Alastair Sherringham
London UK
Posted by Alastair Sherringham | 2:26 PM
The Western civilization [European, really] is currently facing disgusting choices. It is clear that its current ideals cannot be supported in the long run. The European civilization and the welfare state in the form that we know it is unavoidably marching towards ruin.
The problem with this sort of cant is, that we have heard these doomsday prophesies for too long, and somehow the expected catastrophe always seems to fail to materialize. Here's Robert A. Heinlein from the year 1980:
...constitutional democratic republics so heavily tinged with socialism ("welfare state") that all of them are tottering on the brink of bankruptcy and collapse.
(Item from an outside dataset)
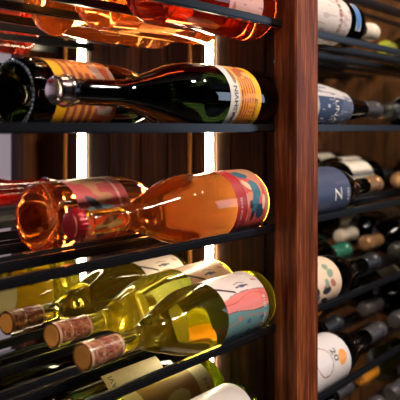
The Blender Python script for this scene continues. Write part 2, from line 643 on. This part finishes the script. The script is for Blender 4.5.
# ------------------------------------------------------------------ rack layout
GAP = 0.053
ROWS = [0.475, 0.5485, 0.622, 0.752, 0.8255, 0.899]
LV = {0: .240, 1: .122, 2: 0.0, 3: -.118, 4: -.236, 5: -.354, 6: -.472}
BH = 0.0090
POST0, POST1 = 0.727, 0.781
PANX = 0.762
ENDX = 1.62
LEFTX = -0.12
YF0, YF1 = 0.416, 0.446      # front posts
YB0, YB1 = 0.905, 0.935      # rear posts
ZB, ZT = 0.0, 2.15


def axis_z(level, R, x=0):
    if level == 1 and x < PANX:
        return ZC + LV[1] + BH / 2 + math.sqrt(R * R - (.0735 / 2 - .0030) ** 2)
    return ZC + LV[level] + BH / 2 + math.sqrt(R * R - (GAP / 2 - .002) ** 2)


USED = set()
PLACED = []


def put(b, level, row, base_x, d, label, group=None, a=90, cat='wine bottle', yoff=0):
    """d=+1: mouth to the right; a: tilt of the label (90 = straight to the front, 0 = up)"""
    if b.name in USED: b = dup(b)
    USED.add(b.name)
    b.location = (base_x, ROWS[row - 1] + yoff, axis_z(level, b['R'], base_x))
    b.rotation_euler = (math.radians(a) * d, 0, 0 if d > 0 else PI)
    for k in ('group',):
        if k in b: del b[k]
    tag(b, label, cat, group)
    PLACED.append(b)
    return b


# ------------------------------------------------------------------ the room
def struct(name, bm, m):
    o = obj(name, bm, m)
    o['kind'] = 'structure'
    return o


struct('floor', box(bmesh.new(), -3, 5, -3.2, 3.2, -.05, 0), M['floor'])
struct('ceiling', box(bmesh.new(), -3, 5, -3.2, 3.2, 2.8, 2.85), M['wall_dark'])
struct('wall_back', box(bmesh.new(), -3, 5, 3.1, 3.2, 0, 2.8), M['plaster'])
struct('wall_front', box(bmesh.new(), -3, 5, -3.2, -3.1, 0, 2.8), M['wall_dark'])
struct('wall_left', box(bmesh.new(), -3.1, -3, -3.2, 3.2, 0, 2.8), M['wall_dark'])
struct('wall_right', box(bmesh.new(), 5, 5.1, -3.2, 3.2, 0, 2.8), M['wall_dark'])


def upright(name, px0, px1, pan0, pan1, label, lit_wood=False, planks='both'):
    """side of a rack bay: front post, rear post and the planked panel between them"""
    r = bpy.data.objects.new(name, None)
    COL.objects.link(r)
    r.location = ((px0 + px1) / 2, YF0, ZB)
    tag(r, label, 'wooden upright')

    def loc(bm):
        for v in bm.verts: v.co -= r.location
        return bm
    obj('front_post', loc(box(bmesh.new(), px0, px1, YF0, YF1, ZB, ZT, .0015)), M['wood_post'], r)
    obj('rear_post', loc(box(bmesh.new(), px0, px1, YB0, YB1, ZB, ZT, .0015)), M['wood_panel'], r)
    bm = bmesh.new()
    y = YF1
    ws = [.034, .052, .047, .060, .05, .062, .055, .05, .0495]
    for k, wd in enumerate(ws):
        y2 = min(y + wd, YB0)
        off = (.0012, 0, .0018, .0004, .0015, 0, .001, .0003, .0015)[k]
        box(bm, pan0 + off, pan1, y + .0006, y2 - .0006, ZB, ZT, .0012)
        y = y2
        if y >= YB0 - 1e-4: break
    obj('plank_panel', loc(bm), M['wood_lit'] if lit_wood else M['wood_panel'], r)
    return r


up = upright('rack_upright', POST0, POST1, PANX, PANX + .012, 'tall dark rosewood upright between the left and right wine bays')
# screw head on the panel of the middle upright
bm = bmesh.new()
lathe(bm, [(-.0016, 0), (-.0016, .0016), (-.0010, .0030), (0, .0034), (.0012, .0034)], 20)
sc = obj('screw', bm, M['screw'], up, True)
sc.location = (PANX - up.location.x, .464 - up.location.y, ZC + .082)
upright('rack_upright', ENDX + .005, ENDX + .055, ENDX + .006, ENDX + .026, 'planked upright in lit brown closing the right wine bay at its far end', lit_wood=True)
upright('rack_upright', LEFTX - .05, LEFTX, LEFTX - .026, LEFTX - .001, 'planked upright closing the left wine bay beside the camera')


# light strips in their channels and the thin battens beside them
def strip(x, y, side, label, hw=.0085):
    r = bpy.data.objects.new('led_light_strip', None)
    COL.objects.link(r)
    r.location = (x, y, ZC)
    tag(r, label, 'light strip', 'light strips of the wine rack')
    z0, z1 = -.62, .62
    s = side
    bm = bmesh.new()
    box(bm, min(0, s * .003), max(0, s * .003), -hw, hw, z0, z1, .0006)
    obj('diffuser', bm, M['led'], r)
    bm = bmesh.new()
    box(bm, min(0, s * .0026), max(0, s * .0026), -hw - .002, -hw - .0003, z0, z1)
    box(bm, min(0, s * .0026), max(0, s * .0026), hw + .0003, hw + .002, z0, z1)
    obj('channel', bm, M['wood_panel'], r)
    return r


strip(PANX - .0005, .5645, -1, 'bright warm light strip on the left bay side panel, nearer the front', .0065)
strip(PANX - .0005, .806, -1, 'bright warm light strip on the left bay side panel, nearer the back')
strip(PANX + .0125, .567, 1, 'warm light strip hidden behind the upright in the right bay, front one')
strip(PANX + .0125, .806, 1, 'warm light strip hidden behind the upright in the right bay, rear one')
strip(LEFTX, .70, 1, 'unseen warm light strip added to brighten the bottles, camera end of the left bay')  # unseen strip, added to light the glass and back labels from the left


def batten(y, label):
    bm = bmesh.new()
    box(bm, -.005, 0, -.0022, .0022, -.62, .62, .0006)
    o = obj('wooden_batten', bm, M['wood_batten'])
    o.location = (PANX, y, ZC)
    tag(o, label, 'batten')


batten(.597, 'thin honey coloured batten just behind the front light strip')
batten(.842, 'thin honey coloured batten just behind the rear light strip')

# metal bar shelves
SHELF_NAME = {0: 'top', 1: 'first', 2: 'second', 3: 'third', 4: 'fourth', 5: 'fifth', 6: 'lowest'}
BARPROTO = {}


def shelf(level, x0, x1, label):
    r = bpy.data.objects.new('bar_shelf', None)
    COL.objects.link(r)
    r.location = (x0, ROWS[0] - GAP / 2, ZC + LV[level])
    tag(r, label, 'metal shelf', 'metal bar shelves of the wine rack')
    L = x1 - x0
    key = round(L, 3)
    if key not in BARPROTO:
        bm = bmesh.new()
        box(bm, 0, L, -.0038, .0038, -BH / 2, BH / 2, .0016)
        me = bpy.data.meshes.new('bar')
        bm.to_mesh(me); bm.free()
        me.materials.append(M['steel'])
        BARPROTO[key] = me
        bm = bmesh.new()
        box(bm, L - .004, L + .0005, -.0050, .0050, -.0065, .0055, .001)
        me2 = bpy.data.meshes.new('end_clip')
        bm.to_mesh(me2); bm.free()
        me2.materials.append(M['steel'])
        BARPROTO[(key, 'c')] = me2
    single = level == 1 and x0 < .5
    for y in (ROWS if not single else ROWS + [ROWS[2] + .0735, ROWS[5] + .0735]):
        for s in ((-1, 1) if not single else (-1,)):
            b = bpy.data.objects.new('bar', BARPROTO[key])
            COL.objects.link(b)
            b.parent = r
            b.location = (0, y + s * (GAP if not single else .0735) / 2 - r.location.y, 0)
            c = bpy.data.objects.new('end_clip', BARPROTO[(key, 'c')])
            COL.objects.link(c)
            c.parent = b
    return r


for lv, what in ((1, 'left bay bar shelf carrying the row of dark rose bottles at the top'), (2, 'left bay bar shelf carrying the black bottles with orange labels'),
                 (3, 'left bay bar shelf carrying the two rose bottles with crown cap and pink labels'), (4, 'left bay bar shelf carrying the white wine bottles with portrait labels'),
                 (5, 'left bay bar shelf carrying the lowest dark bottles under the white wines')):
    shelf(lv, LEFTX, PANX, what)
for lv, what in ((0, 'right bay bar shelf topmost, above the cream label bottle'), (1, 'right bay bar shelf under the cream label bottle'), (2, 'right bay bar shelf under the blue bottle lettered LUNA'),
                 (3, 'right bay bar shelf under the slate blue label bottle'), (4, 'right bay bar shelf under the spotted label bottle'),
                 (5, 'right bay bar shelf under the white label with an orange drop'), (6, 'right bay bar shelf at the very bottom, below the orange drop bottle')):
    shelf(lv, POST1 - .007, ENDX + .005, what)

# ------------------------------------------------------------------ left bay bottles
BX = .727
# shelf 1: rosé bottles seen from beneath
art_r1 = plain((0.80, 0.42, 0.36), (0.55, 0.18, 0.16))
ps = bottle('wine_bottle', .285, .0365, 'bordeaux', M['rosered'], ('foil', .05, M['tan']), [(.035, .10, 1.25, art_r1, [])])
put(ps, 1, 1, BX, -1, 'dark red rose bottle with pink label, front of the top left shelf', 'rose bottles on the top left shelf', a=55)
ps2 = bottle('wine_bottle', .285, .0365, 'bordeaux', M['rosemid'], ('foil', .05, M['tan']), [(.035, .10, 1.1, art_r1, [])])
put(ps2, 1, 2, BX, -1, 'orange rose bottle second from the front of the top left shelf', 'rose bottles on the top left shelf', a=20)
put(ps2, 1, 3, BX, -1, 'orange rose bottle third from the front of the top left shelf', 'rose bottles on the top left shelf', a=20)
pr = bottle('wine_bottle', .285, .0365, 'bordeaux', M['rosered'], ('foil', .05, M['tan']), [(.035, .10, 1.1, plain((.75, .7, .66)), [])])
put(pr, 1, 4, BX - .33, -1, 'red bottle on the rear half of the top left shelf, over the lavender wall', 'rose bottles on the top left shelf', a=-60)
put(pr, 1, 5, BX - .06, -1, 'red bottle fifth from the front of the top left shelf', 'rose bottles on the top left shelf', a=-60)

# shelf 2: black bottles
b1 = bottle('wine_bottle', .318, .0372, 'burgundy', M['black'], ('foil', .013, M['silver']),
            [(.046, .106, 1.75, art_orange, [('HARSHVIN', .0950, -.30, .0098, M['ink']), ('GRAND CUVEE', .0835, -.25, .005, M['inkred']), ('VIN ROUGE', .056, -.45, .006, M['inkred'])])])
put(b1, 2, 1, BX + .006, -1, 'black wine bottle with orange and yellow label, mouth to the left', 'black bottles on the second left shelf', a=88)
b2 = bottle('wine_bottle', .305, .0365, 'burgundy', M['black'], ('foil', .035, M['silver']), [(.024, .104, 1.75, art_stripe_orange, [])], ring=True)
put(b2, 2, 2, .428, 1, 'black wine bottle with its beaded base to the left and orange striped label', 'black bottles on the second left shelf', a=70)
b3 = bottle('wine_bottle', .305, .0365, 'burgundy', M['black'], ('foil', .035, M['gold']), [(.05, .14, 1.5, plain((.78, .68, .55)), [])])
put(b3, 2, 3, .40, 1, 'black wine bottle with cream label lying behind the beaded base bottle', 'black bottles on the second left shelf', a=-120)

# shelf 3: rosé with crown caps
r1 = bottle('wine_bottle', .276, .0370, 'burgundy', M['rose'], ('crown', 0, M['crown']),
            [(.010, .072, 1.95, art_rose, [('PINOT NOIR ROSE', .0640, -.35, .0050, M['inkpink'])])], rn=.0116)
back_label(r1, .012, .150, 1.15)
put(r1, 3, 1, BX - .015, -1, 'orange rose bottle with red crown cap and coral label, front of the third shelf', 'rose bottles on the third left shelf', a=86)
r2 = bottle('wine_bottle', .260, .0355, 'burgundy', M['rosedeep'], ('foil', .05, M['gold']), [(.024, .096, 1.7, art_rose_stripes, [('ROSE', .092, -.1, .007, M['inkpink'])])], rn=.0116, ring=True)
put(r2, 3, 2, .457, 1, 'rose bottle with knurled glass base to the left and pink teal label', 'rose bottles on the third left shelf', a=82)
r3 = bottle('wine_bottle', .29, .036, 'burgundy', M['red'], ('foil', .012, M['silver']), [])
put(r3, 3, 4, .33, 1, 'deep red bottle pointing right, behind the knurled glass base', 'rose bottles on the third left shelf')
put(r3, 3, 5, .428, 1, 'deep red bottle with pale tip farther back on the third shelf', 'rose bottles on the third left shelf')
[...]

Heinlein is dead now and welfare state is still there in some form. Now, I don't say this in itself is an argument, but I do think Jari's attitude is unconstructive and counterproductive in the peculiarly Finnish way Tommi has often mentioned, i.e. people are supposed to be mortally afraid of a catastrophe of some kind or the other being just round the corner. Now that I have seen some of flourishing private business life from inside and even venture to say I have some idea how and why it flourishes, I tend to think that if we, as a nation, have a problem, it is not the welfare state, it is that very attitude. For, to put it bluntly, you do not make money with that attitude.